— Start of Supplied material —

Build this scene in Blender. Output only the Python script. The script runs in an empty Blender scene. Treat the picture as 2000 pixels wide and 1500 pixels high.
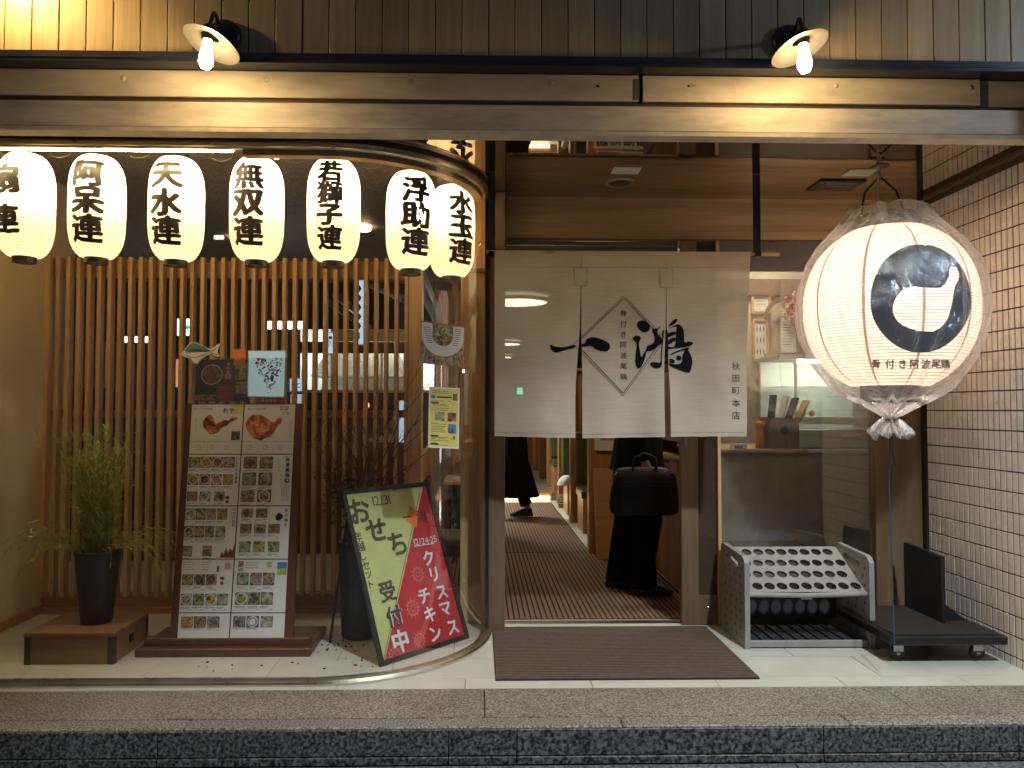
import bpy, bmesh, math, random
from mathutils import Vector, Matrix, Euler
from mathutils.geometry import tessellate_polygon
random.seed(7)
S = bpy.context.scene
COL = S.collection
PI = math.pi
R = math.radians

# ---------------------------------------------------------------- camera
F = 1480.0
YAW, PITCH, ROLL = R(-1.25), R(1.93), R(0.10)
SHX = 33.0
cam_data = bpy.data.cameras.new('camera')
cam = bpy.data.objects.new('camera', cam_data)
COL.objects.link(cam)
cam.location = (0, 0, 1.3)
CR = Matrix.Rotation(YAW, 3, 'Z') @ Matrix.Rotation(R(90) + PITCH, 3, 'X') @ Matrix.Rotation(ROLL, 3, 'Z')
cam.rotation_euler = CR.to_euler()
cam_data.sensor_width = 36
cam_data.lens = F / 2000 * 36
cam_data.shift_x = SHX / 2000
cam_data.clip_start = 0.05
cam_data.clip_end = 200
S.camera = cam
CO = Vector((0, 0, 1.3))

def ray(px, py):
    return CR @ Vector(((px - 1000 + SHX) / F, -(py - 750) / F, -1))
def at(px, py, Y):            # point on the plane at depth Y
    d = ray(px, py); return CO + d * (Y / d.y)
def fl(px, py, z=0.0):        # point on a level plane
    d = ray(px, py); return CO + d * ((z - 1.3) / d.z)
def X(px, Y, py=800): return at(px, py, Y).x
def Z(py, Y, px=935): return at(px, py, Y).z

# ---------------------------------------------------------------- world and exposure
W = bpy.data.worlds.new('World'); S.world = W; W.use_nodes = True
nt = W.node_tree; nt.nodes.clear()
o_ = nt.nodes.new('ShaderNodeOutputWorld'); b_ = nt.nodes.new('ShaderNodeBackground')
b_.inputs[0].default_value = (0.46, 0.54, 0.76, 1); b_.inputs[1].default_value = 0.115
nt.links.new(b_.outputs[0], o_.inputs[0])
S.view_settings.view_transform = 'Standard'
S.view_settings.look = 'None'
S.view_settings.exposure = 0.16
S.view_settings.gamma = 1.0
S.view_settings.use_curve_mapping = False
S.cycles.use_denoising = True
try: S.cycles.denoiser = 'OPENIMAGEDENOISE'
except Exception: pass
S.cycles.max_bounces = 7
S.cycles.diffuse_bounces = 3
S.cycles.glossy_bounces = 4
S.cycles.transmission_bounces = 5
S.cycles.transparent_max_bounces = 24
S.cycles.sample_clamp_indirect = 4.0
S.cycles.caustics_reflective = False
S.cycles.caustics_refractive = False

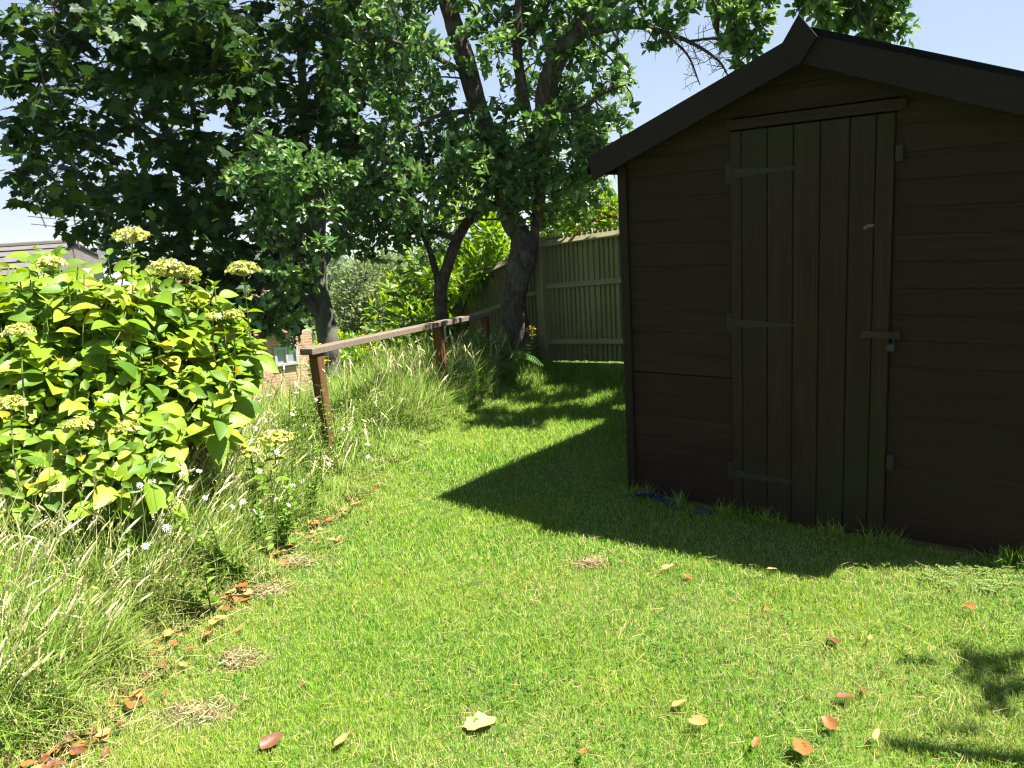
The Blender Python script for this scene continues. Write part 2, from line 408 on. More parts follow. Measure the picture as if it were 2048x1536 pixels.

— End of Supplied material —

Each entry gets copied exactly; the pictures stay out.

_Result:_
Build this scene in Blender. Output only the Python script. The script runs in an empty Blender scene. Treat the picture as 2000 pixels wide and 1500 pixels high.
import bpy, bmesh, math, random
from mathutils import Vector, Matrix, Euler
from mathutils.geometry import tessellate_polygon
random.seed(7)
S = bpy.context.scene
COL = S.collection
PI = math.pi
R = math.radians

# ---------------------------------------------------------------- camera
F = 1480.0
YAW, PITCH, ROLL = R(-1.25), R(1.93), R(0.10)
SHX = 33.0
cam_data = bpy.data.cameras.new('camera')
cam = bpy.data.objects.new('camera', cam_data)
COL.objects.link(cam)
cam.location = (0, 0, 1.3)
CR = Matrix.Rotation(YAW, 3, 'Z') @ Matrix.Rotation(R(90) + PITCH, 3, 'X') @ Matrix.Rotation(ROLL, 3, 'Z')
cam.rotation_euler = CR.to_euler()
cam_data.sensor_width = 36
cam_data.lens = F / 2000 * 36
cam_data.shift_x = SHX / 2000
cam_data.clip_start = 0.05
cam_data.clip_end = 200
S.camera = cam
CO = Vector((0, 0, 1.3))

def ray(px, py):
    return CR @ Vector(((px - 1000 + SHX) / F, -(py - 750) / F, -1))
def at(px, py, Y):            # point on the plane at depth Y
    d = ray(px, py); return CO + d * (Y / d.y)
def fl(px, py, z=0.0):        # point on a level plane
    d = ray(px, py); return CO + d * ((z - 1.3) / d.z)
def X(px, Y, py=800): return at(px, py, Y).x
def Z(py, Y, px=935): return at(px, py, Y).z

# ---------------------------------------------------------------- world and exposure
W = bpy.data.worlds.new('World'); S.world = W; W.use_nodes = True
nt = W.node_tree; nt.nodes.clear()
o_ = nt.nodes.new('ShaderNodeOutputWorld'); b_ = nt.nodes.new('ShaderNodeBackground')
b_.inputs[0].default_value = (0.46, 0.54, 0.76, 1); b_.inputs[1].default_value = 0.115
nt.links.new(b_.outputs[0], o_.inputs[0])
S.view_settings.view_transform = 'Standard'
S.view_settings.look = 'None'
S.view_settings.exposure = 0.16
S.view_settings.gamma = 1.0
S.view_settings.use_curve_mapping = False
S.cycles.use_denoising = True
try: S.cycles.denoiser = 'OPENIMAGEDENOISE'
except Exception: pass
S.cycles.max_bounces = 7
S.cycles.diffuse_bounces = 3
S.cycles.glossy_bounces = 4
S.cycles.transmission_bounces = 5
S.cycles.transparent_max_bounces = 24
S.cycles.sample_clamp_indirect = 4.0
S.cycles.caustics_reflective = False
S.cycles.caustics_refractive = False

The Blender Python script for this scene continues. Write part 2, from line 408 on. More parts follow. Measure the picture as if it were 2048x1536 pixels.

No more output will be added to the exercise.